• **TASK STATEMENT**
Repeat exactly each line of the data provided below.

• **INFORMATION SHOWN**

--------------------------------

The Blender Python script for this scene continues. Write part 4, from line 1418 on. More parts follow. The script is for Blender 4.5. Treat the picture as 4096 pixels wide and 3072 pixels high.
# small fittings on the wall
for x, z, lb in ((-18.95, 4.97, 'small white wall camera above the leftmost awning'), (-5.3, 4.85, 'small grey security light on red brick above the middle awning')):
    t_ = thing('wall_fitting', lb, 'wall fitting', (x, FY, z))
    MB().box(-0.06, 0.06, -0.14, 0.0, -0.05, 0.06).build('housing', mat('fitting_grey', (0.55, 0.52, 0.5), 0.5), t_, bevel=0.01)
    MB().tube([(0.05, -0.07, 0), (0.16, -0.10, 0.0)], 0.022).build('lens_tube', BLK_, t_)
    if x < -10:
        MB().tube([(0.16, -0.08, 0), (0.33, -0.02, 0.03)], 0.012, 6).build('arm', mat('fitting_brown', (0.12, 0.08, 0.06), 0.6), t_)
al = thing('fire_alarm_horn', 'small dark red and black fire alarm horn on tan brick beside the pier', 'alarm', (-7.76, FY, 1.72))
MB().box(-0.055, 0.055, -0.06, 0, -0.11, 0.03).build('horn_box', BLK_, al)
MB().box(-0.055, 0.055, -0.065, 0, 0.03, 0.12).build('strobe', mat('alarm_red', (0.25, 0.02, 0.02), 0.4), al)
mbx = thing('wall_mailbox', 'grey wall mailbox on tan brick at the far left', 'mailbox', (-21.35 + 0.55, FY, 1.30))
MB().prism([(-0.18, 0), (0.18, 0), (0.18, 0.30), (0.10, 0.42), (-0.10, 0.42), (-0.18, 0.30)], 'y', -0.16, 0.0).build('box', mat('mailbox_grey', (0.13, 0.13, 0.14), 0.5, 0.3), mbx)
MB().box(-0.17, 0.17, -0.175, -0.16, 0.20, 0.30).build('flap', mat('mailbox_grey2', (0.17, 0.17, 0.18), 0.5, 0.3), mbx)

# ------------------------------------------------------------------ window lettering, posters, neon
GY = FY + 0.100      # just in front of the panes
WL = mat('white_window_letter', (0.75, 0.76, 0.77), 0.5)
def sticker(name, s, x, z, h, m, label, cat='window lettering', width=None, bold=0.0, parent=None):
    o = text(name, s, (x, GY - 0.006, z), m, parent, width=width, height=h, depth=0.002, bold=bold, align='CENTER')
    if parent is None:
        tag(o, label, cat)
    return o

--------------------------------

• **FINISHED EXERCISE**
The Blender Python script for this scene continues. Write part 4, from line 1418 on. More parts follow. The script is for Blender 4.5. Treat the picture as 4096 pixels wide and 3072 pixels high.
# small fittings on the wall
for x, z, lb in ((-18.95, 4.97, 'small white wall camera above the leftmost awning'), (-5.3, 4.85, 'small grey security light on red brick above the middle awning')):
    t_ = thing('wall_fitting', lb, 'wall fitting', (x, FY, z))
    MB().box(-0.06, 0.06, -0.14, 0.0, -0.05, 0.06).build('housing', mat('fitting_grey', (0.55, 0.52, 0.5), 0.5), t_, bevel=0.01)
    MB().tube([(0.05, -0.07, 0), (0.16, -0.10, 0.0)], 0.022).build('lens_tube', BLK_, t_)
    if x < -10:
        MB().tube([(0.16, -0.08, 0), (0.33, -0.02, 0.03)], 0.012, 6).build('arm', mat('fitting_brown', (0.12, 0.08, 0.06), 0.6), t_)
al = thing('fire_alarm_horn', 'small dark red and black fire alarm horn on tan brick beside the pier', 'alarm', (-7.76, FY, 1.72))
MB().box(-0.055, 0.055, -0.06, 0, -0.11, 0.03).build('horn_box', BLK_, al)
MB().box(-0.055, 0.055, -0.065, 0, 0.03, 0.12).build('strobe', mat('alarm_red', (0.25, 0.02, 0.02), 0.4), al)
mbx = thing('wall_mailbox', 'grey wall mailbox on tan brick at the far left', 'mailbox', (-21.35 + 0.55, FY, 1.30))
MB().prism([(-0.18, 0), (0.18, 0), (0.18, 0.30), (0.10, 0.42), (-0.10, 0.42), (-0.18, 0.30)], 'y', -0.16, 0.0).build('box', mat('mailbox_grey', (0.13, 0.13, 0.14), 0.5, 0.3), mbx)
MB().box(-0.17, 0.17, -0.175, -0.16, 0.20, 0.30).build('flap', mat('mailbox_grey2', (0.17, 0.17, 0.18), 0.5, 0.3), mbx)

# ------------------------------------------------------------------ window lettering, posters, neon
GY = FY + 0.100      # just in front of the panes
WL = mat('white_window_letter', (0.75, 0.76, 0.77), 0.5)
def sticker(name, s, x, z, h, m, label, cat='window lettering', width=None, bold=0.0, parent=None):
    o = text(name, s, (x, GY - 0.006, z), m, parent, width=width, height=h, depth=0.002, bold=bold, align='CENTER')
    if parent is None:
        tag(o, label, cat)
    return o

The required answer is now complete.